Investors this week will be keenly watching how or if the Federal Reserve and the bond market cooperate with Donald Trump’s order for lower interest rates. Although the central bank is unlikely to make decisions based on directives from the White House, the Trump 2.0 policy agenda will surely be a factor, one way or another.
On Thursday last week, the president declared that he would “demand” a cut in interest rates. Even if the president isn’t calling the shots directly, his influence will still course through markets and affect decisions on monetary policy, albeit not necessarily in a way that Trump prefers.
“I’m going to ask Saudi Arabia and OPEC to bring down the cost of oil,” Trump said on Thursday at a virtual address to the World Economic Forum in Davos, Switzerland. “With oil prices going down, I’ll demand that interest rates drop immediately.”
Using Fed funds futures as a guide suggests that the central bank will leave its target rate unchanged at a 4.25%-to-4.50% range at Wednesday’s policy announcement (Jan. 29). The March 19 FOMC is a more promising possibility for a rate cut, but futures are currently estimating only a 58% probability that the central bank will keep rates steady, which at this point is close enough to a coin flip to reserve judgment about what’s probable.
The Treasury market has recently been pricing in a relatively neutral outlook for Fed rate changes, based on the spread for the 2-year yield less the effective Fed funds rate (EFF).
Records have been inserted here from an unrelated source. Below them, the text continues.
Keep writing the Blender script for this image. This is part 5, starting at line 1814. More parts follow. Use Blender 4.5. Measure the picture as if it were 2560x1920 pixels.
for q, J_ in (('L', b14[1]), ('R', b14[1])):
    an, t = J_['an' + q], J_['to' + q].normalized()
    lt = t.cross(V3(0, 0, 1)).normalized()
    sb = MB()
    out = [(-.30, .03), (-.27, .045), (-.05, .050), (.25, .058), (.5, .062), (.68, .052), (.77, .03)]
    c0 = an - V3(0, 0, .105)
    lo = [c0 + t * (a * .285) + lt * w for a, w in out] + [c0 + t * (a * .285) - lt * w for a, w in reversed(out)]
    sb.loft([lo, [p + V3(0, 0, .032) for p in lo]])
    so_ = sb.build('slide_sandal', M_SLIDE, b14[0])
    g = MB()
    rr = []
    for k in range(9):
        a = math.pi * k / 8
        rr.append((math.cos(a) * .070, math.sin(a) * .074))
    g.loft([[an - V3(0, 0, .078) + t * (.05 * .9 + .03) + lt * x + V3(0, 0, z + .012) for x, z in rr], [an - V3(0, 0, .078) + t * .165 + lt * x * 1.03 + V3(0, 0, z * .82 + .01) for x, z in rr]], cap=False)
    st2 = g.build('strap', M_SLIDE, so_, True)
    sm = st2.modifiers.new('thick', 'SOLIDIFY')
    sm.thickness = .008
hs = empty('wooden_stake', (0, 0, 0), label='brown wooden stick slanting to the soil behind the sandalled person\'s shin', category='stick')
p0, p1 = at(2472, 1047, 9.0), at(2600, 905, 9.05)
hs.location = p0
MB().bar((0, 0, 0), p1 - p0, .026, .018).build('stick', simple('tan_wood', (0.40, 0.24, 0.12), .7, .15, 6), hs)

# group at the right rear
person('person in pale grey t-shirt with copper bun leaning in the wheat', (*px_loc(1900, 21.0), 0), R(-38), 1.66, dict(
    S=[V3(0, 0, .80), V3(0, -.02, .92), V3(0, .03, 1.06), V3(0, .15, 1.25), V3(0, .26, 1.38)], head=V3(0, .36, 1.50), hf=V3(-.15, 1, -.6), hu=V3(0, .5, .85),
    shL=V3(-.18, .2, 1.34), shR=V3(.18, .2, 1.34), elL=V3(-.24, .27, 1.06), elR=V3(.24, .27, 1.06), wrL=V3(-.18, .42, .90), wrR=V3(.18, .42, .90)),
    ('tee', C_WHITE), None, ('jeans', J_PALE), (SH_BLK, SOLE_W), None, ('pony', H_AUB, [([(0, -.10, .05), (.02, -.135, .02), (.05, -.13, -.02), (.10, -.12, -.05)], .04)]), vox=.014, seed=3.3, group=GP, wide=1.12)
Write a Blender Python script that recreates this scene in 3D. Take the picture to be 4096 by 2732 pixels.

The current spread is close to zero, with the 2-year rate (4.27%) fractionally below EFF on Friday (Jan. 24). That compares with a long stretch of an implied forecast for rate cuts when the 2-year yield traded well below EFF.
Some analysts are looking for a rate cut in March and June, but Trump's policies are the complicating factor. After the president’s first week in office, there’s still a high degree of uncertainty about the details of Trump’s plans for raising tariffs, tax cuts, and immigration – variables that will influence economic activity and inflation, which in turn will play a role in Fed decisions.
A deepening federal government deficit is another factor. Add in the growing evidence that inflation has turned “sticky” and the Federal Reserve will likely remain cautious on additional rate cuts until there’s more clarity on how economic and fiscal policy will evolve.
Harvard economist Ken Rogoff says,
“I think the odds of a hike are the same as the odds of a cut.”
“We expect a stagflationary policy mix from the new Trump administration,” advises Bradley Saunders, North America economist for Capital Economics. In a research note, he estimates that risk is “tilted to fewer cuts depending on the exact timing of Trump’s policy implementation.”
The Fed may be unwilling to make policy decisions based on direct orders from the president, but for the moment monetary policy seems highly dependent on what Trump decides and when.